Saturday, January 30, 2021

Seven degrees this morning, the coldest cold we've seen yet this winter. In Harmony I would have been stoking the stove in a bone-chilled house. In Portland I listen to the furnace kick on. It's easier, but I do miss the stove as the center of life, the magnet. So much work--all that tree cutting and dragging and trimming and splitting and stacking and hauling. But for so many years nothing was more important than that fire, not even water. We could haul containers of water from elsewhere, if we had to--and we often did. But we could not stay alive in that house without the stove.

And now we live the city life. I take exercise classes instead of hauling wood and shoveling shit and mowing acres of grass. It's disheartening, even though I know my aging body couldn't have kept up the strain.

Still, there are benefits . . . like the leisure to just be outside without having to do work. Last Saturday we went for a windy walk along the old Sebago canal bed. Today I doubt we'll venture far. Our plan is to try to go skating tomorrow morning, but it will be too cold today to enjoy the ice. If I had a functioning oven, I'd bake something. However, I don't, so I'll drink a lot of tea instead, and read, and probably dust, and hang out with my boys, and eventually make pork chops for dinner.

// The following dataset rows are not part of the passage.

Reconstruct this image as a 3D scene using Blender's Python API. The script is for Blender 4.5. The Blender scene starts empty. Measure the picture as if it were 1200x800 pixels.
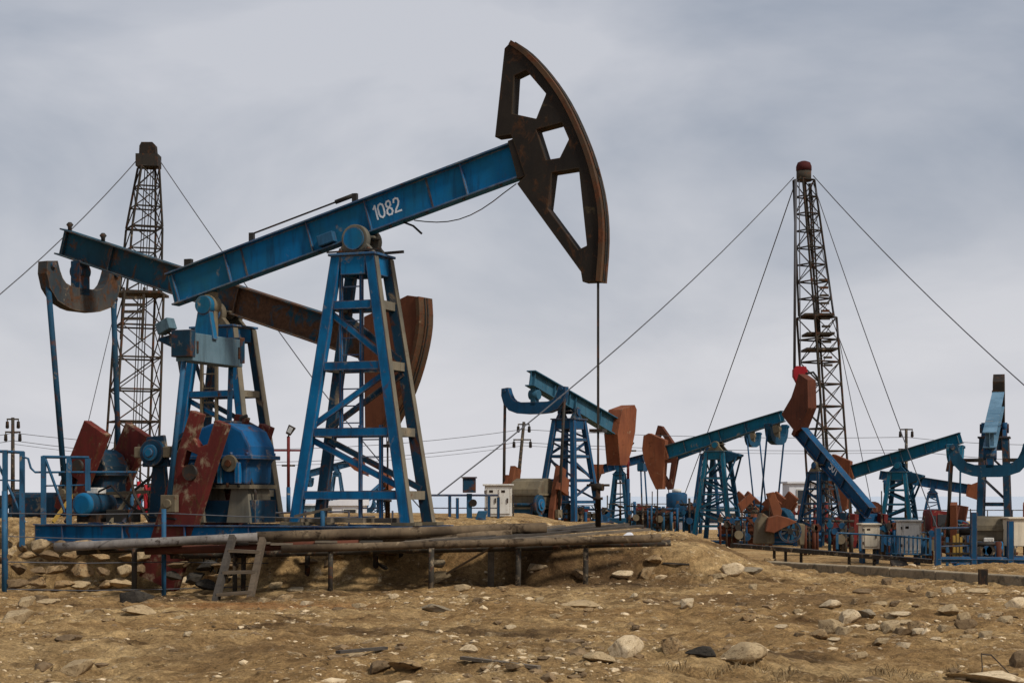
import bpy, bmesh, math, random
import numpy as np
from mathutils import Vector, Matrix, geometry

random.seed(7)
rng = np.random.default_rng(11)
S = bpy.context.scene
COL = S.collection
R = math.radians

# ------------------------------------------------------------------ camera, sky, sun, exposure
FPX, HOR, EYE = 2100.0, 580.0, 1.7          # focal length and horizon in the pixels of a 1200 x 800 frame, eye height (m)
cam_d = bpy.data.cameras.new('camera')
cam_d.sensor_width = 36.0
cam_d.lens = 36.0 * FPX / 1200.0
cam_d.shift_y = (HOR - 400.0) / 1200.0
cam_d.clip_start = 0.1
cam_d.clip_end = 20000.0
cam = bpy.data.objects.new('camera', cam_d)
COL.objects.link(cam)
cam.location = (0, 0, EYE)
cam.rotation_euler = (R(90), 0, 0)
S.camera = cam

SUN_EL, SUN_AZ = 46.0, 128.0                # azimuth clockwise from +Y (the view direction)
W = bpy.data.worlds.new('World')
S.world = W
W.use_nodes = True
nt = W.node_tree
for n in list(nt.nodes):
    nt.nodes.remove(n)
def wn(t, **k):
    n = nt.nodes.new(t)
    for a, b in k.items():
        setattr(n, a, b)
    return n
wout = wn('ShaderNodeOutputWorld')
wbg = wn('ShaderNodeBackground')
wbg.inputs['Strength'].default_value = 1.0
sky = wn('ShaderNodeTexSky', sky_type='NISHITA', sun_disc=False)
sky.sun_elevation = R(SUN_EL)
sky.sun_rotation = R(SUN_AZ)
sky.air_density = 1.4
sky.dust_density = 3.0
tc = wn('ShaderNodeTexCoord')
sep = wn('ShaderNodeSeparateXYZ')
nt.links.new(tc.outputs['Generated'], sep.inputs[0])
def wmath(op, a, b=None, clamp=False):
    n = wn('ShaderNodeMath', operation=op, use_clamp=clamp)
    for i, v in enumerate((a, b)):
        if v is None:
            continue
        if isinstance(v, (int, float)):
            n.inputs[i].default_value = v
        else:
            nt.links.new(v, n.inputs[i])
    return n.outputs[0]
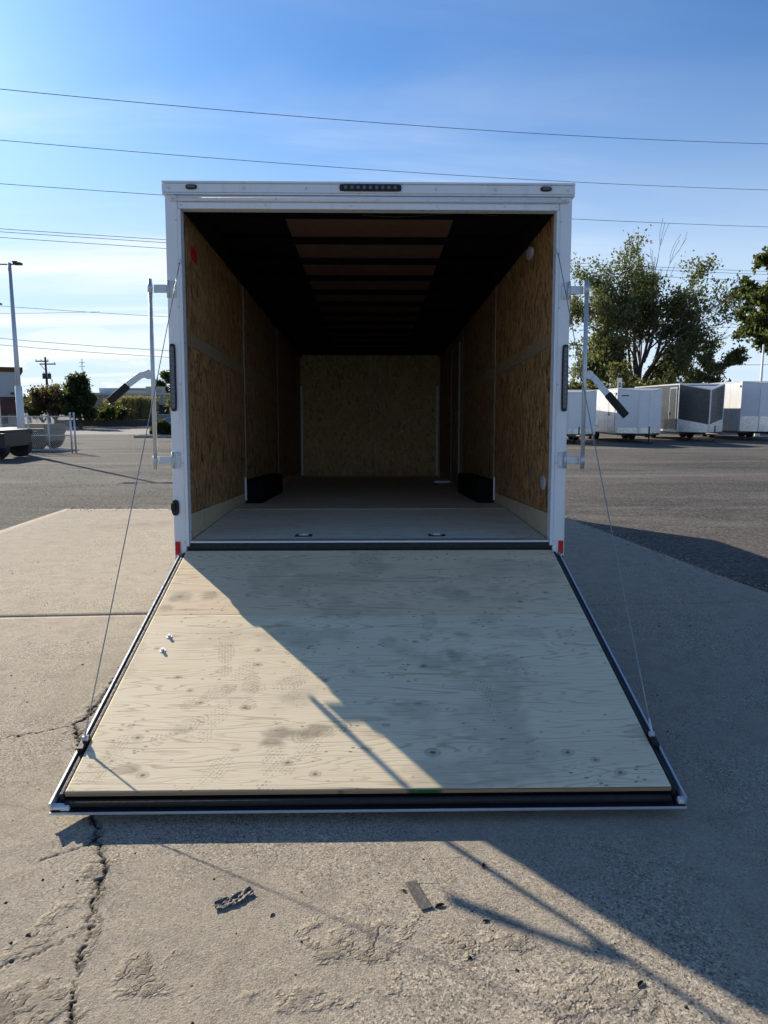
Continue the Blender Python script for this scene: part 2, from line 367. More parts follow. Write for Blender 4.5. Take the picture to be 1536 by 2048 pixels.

Last night, while I was cooking shrimp and making potato salad, I listened to Beethoven's third symphony, the Eroica. The night before I listened to Otis Redding. I'm beginning to consider keeping track of what I'm listening to, as I keep track of what I read, in case I happen to notice any intriguing links. I do love a random trajectory that turns out to be less random than it seems.

1 comment:

Ruth said...

Oh yes, the music-poetry link is very important. I do believe you think in music in a way. You hear the meter and the sounds of what you are composing.